To everyone who stood by me through this and everything else, to everyone who was bewildered, frustrated, angered and insulted by my rather spectacular display of schoolgirl patheticness, I'm not going to justify going crazy. I'll just say that that was the Last Grudge - the last moment of bitterness I'll remember from childhood; the last little trivial thing from the early days to bring back that kind of emotion. Life gets longer, and the little heartbreak kid gets wiser - and since then, I have never had one of those moments. But my little nostalgic trips down memory lane is full of these moments of pure emotion that I can recall as if they all happened yesterday: and this, my friend, is one of them. It's these little things that make you stronger.
1 comment:
Strange that your best friend became your love, and once you loved him, he was no longer your best friend. (And that you lost a lot of your other friends from it too).
However, the wisdom that you gained from it ...
"Last Grudge" can be categorisable, but it will still be inexplicable (and probably always might be)?
And, yes, emotion makes them stronger. All memories.
Had the opportunity to read about a young woman who called herself "Broken in Love".
And the way you hoped things would change, and the way things do change.
Hopefully 16 doesn't cause or create new problems for you and for yours!

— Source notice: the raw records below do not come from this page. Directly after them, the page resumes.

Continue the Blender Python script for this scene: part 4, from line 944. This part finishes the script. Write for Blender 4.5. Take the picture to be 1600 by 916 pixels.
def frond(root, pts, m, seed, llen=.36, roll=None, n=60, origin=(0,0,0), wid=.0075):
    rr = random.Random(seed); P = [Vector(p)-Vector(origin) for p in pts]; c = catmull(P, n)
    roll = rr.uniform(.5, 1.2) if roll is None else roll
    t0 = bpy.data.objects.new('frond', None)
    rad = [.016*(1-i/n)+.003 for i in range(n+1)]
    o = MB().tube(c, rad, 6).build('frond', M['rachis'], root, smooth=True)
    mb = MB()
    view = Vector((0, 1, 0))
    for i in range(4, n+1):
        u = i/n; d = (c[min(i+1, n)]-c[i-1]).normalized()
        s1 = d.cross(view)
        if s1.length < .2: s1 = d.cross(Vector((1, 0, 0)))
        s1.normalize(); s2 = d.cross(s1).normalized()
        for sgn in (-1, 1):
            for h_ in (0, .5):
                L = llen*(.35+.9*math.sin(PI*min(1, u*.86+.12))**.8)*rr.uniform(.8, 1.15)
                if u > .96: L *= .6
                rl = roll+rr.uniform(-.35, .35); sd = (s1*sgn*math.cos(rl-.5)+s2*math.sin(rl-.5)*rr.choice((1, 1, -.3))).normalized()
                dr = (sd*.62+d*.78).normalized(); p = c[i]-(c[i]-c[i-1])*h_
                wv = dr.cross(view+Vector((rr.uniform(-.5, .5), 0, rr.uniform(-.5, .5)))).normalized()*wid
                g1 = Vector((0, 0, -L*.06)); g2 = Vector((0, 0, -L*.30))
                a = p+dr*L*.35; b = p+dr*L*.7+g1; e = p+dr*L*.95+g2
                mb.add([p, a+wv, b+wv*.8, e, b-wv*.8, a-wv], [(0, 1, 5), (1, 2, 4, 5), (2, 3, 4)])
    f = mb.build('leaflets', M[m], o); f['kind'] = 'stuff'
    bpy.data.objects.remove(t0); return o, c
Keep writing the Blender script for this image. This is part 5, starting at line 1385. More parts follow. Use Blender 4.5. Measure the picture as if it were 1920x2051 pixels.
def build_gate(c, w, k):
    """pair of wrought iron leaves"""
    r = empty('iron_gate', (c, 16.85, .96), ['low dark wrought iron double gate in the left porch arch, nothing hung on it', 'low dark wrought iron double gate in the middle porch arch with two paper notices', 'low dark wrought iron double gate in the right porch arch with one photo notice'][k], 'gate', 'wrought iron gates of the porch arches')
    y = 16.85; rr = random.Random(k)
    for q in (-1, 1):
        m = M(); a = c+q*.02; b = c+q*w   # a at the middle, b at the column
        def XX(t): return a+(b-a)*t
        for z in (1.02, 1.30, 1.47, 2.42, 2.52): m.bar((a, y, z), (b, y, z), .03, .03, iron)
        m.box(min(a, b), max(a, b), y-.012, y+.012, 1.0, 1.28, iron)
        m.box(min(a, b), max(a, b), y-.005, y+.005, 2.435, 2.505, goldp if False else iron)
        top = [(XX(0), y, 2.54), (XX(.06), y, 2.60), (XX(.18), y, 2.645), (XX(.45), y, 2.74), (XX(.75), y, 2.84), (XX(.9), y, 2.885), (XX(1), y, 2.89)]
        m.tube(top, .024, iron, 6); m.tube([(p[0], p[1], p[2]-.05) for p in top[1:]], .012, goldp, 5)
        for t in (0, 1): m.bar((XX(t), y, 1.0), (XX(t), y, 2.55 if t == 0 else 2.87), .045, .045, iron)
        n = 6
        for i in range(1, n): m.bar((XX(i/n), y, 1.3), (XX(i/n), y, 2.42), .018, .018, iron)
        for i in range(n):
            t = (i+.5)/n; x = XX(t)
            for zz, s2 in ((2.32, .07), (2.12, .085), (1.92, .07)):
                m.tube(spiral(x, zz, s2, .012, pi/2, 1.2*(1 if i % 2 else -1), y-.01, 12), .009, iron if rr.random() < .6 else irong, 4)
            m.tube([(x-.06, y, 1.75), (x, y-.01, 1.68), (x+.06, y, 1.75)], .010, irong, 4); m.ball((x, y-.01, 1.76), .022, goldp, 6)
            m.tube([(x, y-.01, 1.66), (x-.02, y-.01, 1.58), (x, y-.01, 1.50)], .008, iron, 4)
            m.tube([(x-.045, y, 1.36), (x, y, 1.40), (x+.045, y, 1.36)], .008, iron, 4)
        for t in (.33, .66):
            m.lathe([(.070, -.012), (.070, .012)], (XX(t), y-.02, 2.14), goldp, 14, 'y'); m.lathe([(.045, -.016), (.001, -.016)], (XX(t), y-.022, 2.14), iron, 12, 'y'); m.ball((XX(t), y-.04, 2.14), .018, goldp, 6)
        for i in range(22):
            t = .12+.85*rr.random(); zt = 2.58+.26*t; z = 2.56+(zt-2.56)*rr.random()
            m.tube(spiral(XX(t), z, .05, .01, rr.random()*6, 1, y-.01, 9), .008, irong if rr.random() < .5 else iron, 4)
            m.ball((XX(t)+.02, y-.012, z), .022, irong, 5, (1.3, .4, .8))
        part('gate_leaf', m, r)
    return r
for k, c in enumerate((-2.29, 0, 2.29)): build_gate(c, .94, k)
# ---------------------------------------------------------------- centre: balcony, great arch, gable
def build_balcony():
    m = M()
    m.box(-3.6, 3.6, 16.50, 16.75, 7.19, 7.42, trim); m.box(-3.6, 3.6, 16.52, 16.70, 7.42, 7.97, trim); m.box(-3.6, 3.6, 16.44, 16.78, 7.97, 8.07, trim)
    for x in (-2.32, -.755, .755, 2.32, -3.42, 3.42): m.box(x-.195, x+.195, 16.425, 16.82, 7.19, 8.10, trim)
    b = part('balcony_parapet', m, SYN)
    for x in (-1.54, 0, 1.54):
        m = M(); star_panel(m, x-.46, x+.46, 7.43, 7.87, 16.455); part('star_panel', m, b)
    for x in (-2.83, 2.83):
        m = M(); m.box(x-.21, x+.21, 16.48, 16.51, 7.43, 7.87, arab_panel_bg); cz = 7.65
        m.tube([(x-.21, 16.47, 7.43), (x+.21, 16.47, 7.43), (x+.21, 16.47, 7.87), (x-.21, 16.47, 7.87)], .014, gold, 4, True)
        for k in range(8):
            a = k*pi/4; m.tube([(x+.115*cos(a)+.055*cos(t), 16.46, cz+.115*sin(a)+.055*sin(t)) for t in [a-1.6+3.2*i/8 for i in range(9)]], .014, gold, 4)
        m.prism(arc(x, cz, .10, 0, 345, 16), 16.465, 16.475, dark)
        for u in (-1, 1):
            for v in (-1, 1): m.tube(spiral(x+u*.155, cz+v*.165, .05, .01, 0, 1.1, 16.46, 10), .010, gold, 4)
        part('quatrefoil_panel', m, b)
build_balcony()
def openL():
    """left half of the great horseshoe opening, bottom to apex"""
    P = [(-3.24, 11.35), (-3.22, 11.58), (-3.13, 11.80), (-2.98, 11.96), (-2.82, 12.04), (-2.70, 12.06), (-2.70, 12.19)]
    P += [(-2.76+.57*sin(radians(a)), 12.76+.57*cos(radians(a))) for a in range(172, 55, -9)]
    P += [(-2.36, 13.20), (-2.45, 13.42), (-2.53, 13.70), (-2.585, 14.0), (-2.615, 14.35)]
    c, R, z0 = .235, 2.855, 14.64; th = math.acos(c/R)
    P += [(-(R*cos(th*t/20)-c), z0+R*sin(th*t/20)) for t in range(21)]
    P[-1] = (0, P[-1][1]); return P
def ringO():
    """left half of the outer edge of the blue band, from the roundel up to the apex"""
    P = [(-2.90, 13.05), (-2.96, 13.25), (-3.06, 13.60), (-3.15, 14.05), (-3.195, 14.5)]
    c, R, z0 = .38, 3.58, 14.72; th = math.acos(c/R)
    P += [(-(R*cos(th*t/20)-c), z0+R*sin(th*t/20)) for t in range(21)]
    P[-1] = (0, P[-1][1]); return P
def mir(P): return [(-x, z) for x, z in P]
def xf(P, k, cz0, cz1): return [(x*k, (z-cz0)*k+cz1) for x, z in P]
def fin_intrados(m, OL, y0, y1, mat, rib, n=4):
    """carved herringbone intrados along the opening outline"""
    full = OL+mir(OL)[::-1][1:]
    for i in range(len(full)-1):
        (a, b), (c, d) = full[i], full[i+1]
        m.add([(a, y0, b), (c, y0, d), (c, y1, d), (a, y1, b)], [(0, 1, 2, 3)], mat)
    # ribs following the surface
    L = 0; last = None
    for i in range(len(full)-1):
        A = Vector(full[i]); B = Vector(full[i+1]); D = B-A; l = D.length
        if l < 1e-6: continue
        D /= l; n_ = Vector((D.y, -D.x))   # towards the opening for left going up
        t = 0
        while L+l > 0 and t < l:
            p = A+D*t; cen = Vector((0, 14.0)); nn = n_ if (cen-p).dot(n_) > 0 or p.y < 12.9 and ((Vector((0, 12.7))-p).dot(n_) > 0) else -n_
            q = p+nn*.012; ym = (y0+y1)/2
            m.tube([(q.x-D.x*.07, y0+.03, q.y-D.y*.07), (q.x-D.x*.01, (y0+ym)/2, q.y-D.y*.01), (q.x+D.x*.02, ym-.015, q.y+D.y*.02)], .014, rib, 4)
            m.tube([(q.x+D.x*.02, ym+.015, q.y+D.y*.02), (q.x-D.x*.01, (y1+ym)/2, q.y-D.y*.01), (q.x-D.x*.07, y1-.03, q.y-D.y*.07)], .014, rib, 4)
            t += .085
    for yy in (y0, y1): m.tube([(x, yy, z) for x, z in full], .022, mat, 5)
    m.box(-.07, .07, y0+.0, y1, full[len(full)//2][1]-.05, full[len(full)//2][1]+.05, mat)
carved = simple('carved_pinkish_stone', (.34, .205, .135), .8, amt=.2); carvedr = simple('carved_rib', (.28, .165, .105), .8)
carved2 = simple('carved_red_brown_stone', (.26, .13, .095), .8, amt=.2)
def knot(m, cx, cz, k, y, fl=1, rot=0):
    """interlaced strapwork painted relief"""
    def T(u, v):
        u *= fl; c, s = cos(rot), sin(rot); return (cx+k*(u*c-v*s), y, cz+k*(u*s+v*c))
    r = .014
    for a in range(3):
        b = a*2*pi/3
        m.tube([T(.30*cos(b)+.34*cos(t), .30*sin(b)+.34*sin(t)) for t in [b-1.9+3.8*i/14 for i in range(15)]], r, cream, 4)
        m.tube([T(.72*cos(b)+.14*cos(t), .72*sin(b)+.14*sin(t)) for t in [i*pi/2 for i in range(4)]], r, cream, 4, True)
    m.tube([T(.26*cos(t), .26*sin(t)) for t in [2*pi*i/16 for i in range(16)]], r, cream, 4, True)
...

The man who said, "creeping around the shed" - well, isn't that a bit creepish? More so for a kid!
"You forget about the teachers, the bullies, the boys; you hold no emotional connection with them after a little while, but you never forget the surge of emotion that floods the hot little head of your childish self [my emphasis]."
And this.
"He was nothing special, I was nothing special, and whatever we had or did was nothing special; and I have been told that many many times since."
That "nothing special" is probably the key to it. Could it be the one time you felt "normal"?
(Something between the bitterness and anger, though. Humiliation?)
One big thing about depression is probably the loss of value or worth you experience.
Stronger or weaker, they make you you. And that's something to live and value and remember.
(And it may help people better understand why kids hold on to things, or why they did that when they were a kid).